Iván Ruiz, Argentina, is an investigative journalist who has been with La Nación newspaper for the past decade. He is a political correspondent who runs data-based investigations with the award-winning La Nación DATA team.

Ruiz's work has been published in Spanish, British, Chilean, Colombian and Bolivian media, among other countries. His career as an investigative journalist began in 2012 when he unveiled a corruption scandal linked to the implementation of the contactless smart travel card in Buenos Aires (SUBE pass). A year later, in 2013, Ruiz won a Data Journalism Award for an investigation that combined thorough field work with analysis of public data to reveal irregularities in former Argentine vice-president Amado Boudou's Senate expenses.Ruiz was commissioned to work on the Argentine chapter of ICIJ's 2013 Offshore Leaks investigation for La Nación newspaper. In 2015 he investigated some 4,000 HSBC clients linked to Argentina as part of the Swiss Leaks investigation.

His most acclaimed work to date is the investigation for the Panama Papers, where he co-led the Argentine team that discovered an offshore company belonging to President Mauricio Macri. As part of the investigation, La Nación published over 30 articles involving prominent figures that included the president's family, businessmen, and public officials as well as sports personalities with links to offshore entities in Panama. The Panama Papers investigation won the Pulitzer Prize for Explanatory Reporting in 2017.

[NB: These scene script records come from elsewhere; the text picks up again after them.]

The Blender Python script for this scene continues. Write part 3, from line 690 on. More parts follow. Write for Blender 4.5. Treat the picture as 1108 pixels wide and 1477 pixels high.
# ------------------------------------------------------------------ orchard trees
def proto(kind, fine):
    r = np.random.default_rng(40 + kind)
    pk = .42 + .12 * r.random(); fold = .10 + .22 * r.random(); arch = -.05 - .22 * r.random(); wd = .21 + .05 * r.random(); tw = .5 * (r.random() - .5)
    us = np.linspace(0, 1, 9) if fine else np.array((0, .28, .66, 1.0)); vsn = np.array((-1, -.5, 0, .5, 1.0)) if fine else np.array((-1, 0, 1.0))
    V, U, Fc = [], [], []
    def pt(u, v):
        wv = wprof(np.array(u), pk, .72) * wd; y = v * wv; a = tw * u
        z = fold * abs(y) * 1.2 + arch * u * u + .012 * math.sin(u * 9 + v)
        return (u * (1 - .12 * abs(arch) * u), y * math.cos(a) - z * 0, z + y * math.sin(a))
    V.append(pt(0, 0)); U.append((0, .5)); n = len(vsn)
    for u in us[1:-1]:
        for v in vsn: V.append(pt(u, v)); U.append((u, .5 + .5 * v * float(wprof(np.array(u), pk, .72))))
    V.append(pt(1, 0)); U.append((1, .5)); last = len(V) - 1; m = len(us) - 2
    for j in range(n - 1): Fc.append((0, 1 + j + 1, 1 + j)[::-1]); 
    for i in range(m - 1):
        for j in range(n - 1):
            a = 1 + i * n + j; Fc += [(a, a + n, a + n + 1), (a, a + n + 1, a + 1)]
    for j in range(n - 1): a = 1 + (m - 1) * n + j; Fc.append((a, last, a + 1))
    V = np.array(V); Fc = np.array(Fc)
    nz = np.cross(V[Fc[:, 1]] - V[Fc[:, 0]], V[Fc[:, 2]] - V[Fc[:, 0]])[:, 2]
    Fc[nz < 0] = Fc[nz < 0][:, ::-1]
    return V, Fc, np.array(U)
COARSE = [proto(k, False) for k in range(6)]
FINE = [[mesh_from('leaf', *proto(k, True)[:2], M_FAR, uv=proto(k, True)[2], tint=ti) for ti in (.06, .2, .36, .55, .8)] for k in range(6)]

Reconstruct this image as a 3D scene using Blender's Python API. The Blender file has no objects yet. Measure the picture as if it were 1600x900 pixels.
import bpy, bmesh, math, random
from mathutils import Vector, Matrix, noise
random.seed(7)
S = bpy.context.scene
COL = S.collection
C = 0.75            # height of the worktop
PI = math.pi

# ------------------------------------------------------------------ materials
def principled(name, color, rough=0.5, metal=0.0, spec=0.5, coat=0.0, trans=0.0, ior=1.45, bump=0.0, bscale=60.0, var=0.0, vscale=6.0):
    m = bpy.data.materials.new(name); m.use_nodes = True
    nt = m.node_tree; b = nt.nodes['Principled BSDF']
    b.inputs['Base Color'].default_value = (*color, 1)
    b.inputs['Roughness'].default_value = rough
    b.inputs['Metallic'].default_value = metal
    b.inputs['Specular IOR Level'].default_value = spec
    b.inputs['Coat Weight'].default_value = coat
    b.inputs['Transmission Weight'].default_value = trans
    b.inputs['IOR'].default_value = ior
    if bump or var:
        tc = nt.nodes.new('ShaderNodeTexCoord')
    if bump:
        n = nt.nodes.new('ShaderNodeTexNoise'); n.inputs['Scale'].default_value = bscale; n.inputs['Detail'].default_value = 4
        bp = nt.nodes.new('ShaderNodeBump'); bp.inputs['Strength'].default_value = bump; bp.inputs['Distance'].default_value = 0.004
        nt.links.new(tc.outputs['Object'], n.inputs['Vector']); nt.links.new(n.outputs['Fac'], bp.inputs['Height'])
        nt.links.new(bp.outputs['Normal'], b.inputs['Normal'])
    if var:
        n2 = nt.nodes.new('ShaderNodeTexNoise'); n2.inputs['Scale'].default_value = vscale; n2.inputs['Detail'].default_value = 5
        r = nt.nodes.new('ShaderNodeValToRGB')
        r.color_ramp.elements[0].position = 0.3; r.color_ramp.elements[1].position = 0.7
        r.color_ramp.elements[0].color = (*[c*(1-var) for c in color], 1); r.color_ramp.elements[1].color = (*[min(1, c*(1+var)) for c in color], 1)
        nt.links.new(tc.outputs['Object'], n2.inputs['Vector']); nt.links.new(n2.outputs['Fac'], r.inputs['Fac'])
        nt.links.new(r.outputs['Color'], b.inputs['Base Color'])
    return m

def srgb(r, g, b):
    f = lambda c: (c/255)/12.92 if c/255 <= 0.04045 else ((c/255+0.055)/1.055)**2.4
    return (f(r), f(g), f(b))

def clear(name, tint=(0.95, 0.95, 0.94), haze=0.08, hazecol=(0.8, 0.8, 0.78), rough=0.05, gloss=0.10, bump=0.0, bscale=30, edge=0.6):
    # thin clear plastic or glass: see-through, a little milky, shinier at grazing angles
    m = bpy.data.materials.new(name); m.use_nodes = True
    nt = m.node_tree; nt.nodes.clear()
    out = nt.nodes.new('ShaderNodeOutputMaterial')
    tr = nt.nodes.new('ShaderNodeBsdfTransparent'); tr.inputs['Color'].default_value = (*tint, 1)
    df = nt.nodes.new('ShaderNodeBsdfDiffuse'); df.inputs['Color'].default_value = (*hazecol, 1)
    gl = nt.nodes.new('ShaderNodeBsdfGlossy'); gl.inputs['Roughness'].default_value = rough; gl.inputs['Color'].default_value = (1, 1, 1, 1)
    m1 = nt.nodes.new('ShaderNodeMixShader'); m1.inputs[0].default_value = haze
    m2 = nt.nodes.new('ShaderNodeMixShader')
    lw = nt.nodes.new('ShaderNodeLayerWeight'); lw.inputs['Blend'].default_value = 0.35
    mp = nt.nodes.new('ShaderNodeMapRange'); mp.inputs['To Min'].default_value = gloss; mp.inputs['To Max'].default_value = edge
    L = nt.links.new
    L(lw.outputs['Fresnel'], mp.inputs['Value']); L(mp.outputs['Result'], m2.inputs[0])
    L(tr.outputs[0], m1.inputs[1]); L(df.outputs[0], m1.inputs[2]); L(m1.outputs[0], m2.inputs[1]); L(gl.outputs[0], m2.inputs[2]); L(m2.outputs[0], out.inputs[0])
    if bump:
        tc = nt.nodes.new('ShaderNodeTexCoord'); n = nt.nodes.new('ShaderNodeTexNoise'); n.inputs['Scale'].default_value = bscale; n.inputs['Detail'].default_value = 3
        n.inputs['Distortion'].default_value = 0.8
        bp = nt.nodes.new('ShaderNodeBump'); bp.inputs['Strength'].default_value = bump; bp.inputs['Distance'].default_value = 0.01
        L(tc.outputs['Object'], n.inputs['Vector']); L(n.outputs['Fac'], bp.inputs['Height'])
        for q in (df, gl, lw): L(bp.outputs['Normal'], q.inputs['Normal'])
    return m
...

In recent years Ruiz has been awarded several journalism grants by organizations such as Transparency International, Instituto de Prensa y Sociedad, European Journalism Centre and Google. Ruiz holds a bachelor's degree in journalism from Universidad del Salvador (Buenos Aires). In 2009 he completed a master's in journalism from Universidad Di Tella (Buenos Aires), and in 2013 completed a second master's degree in investigative journalism, data, and visualization at Universidad Rey Juan Carlos (Spain).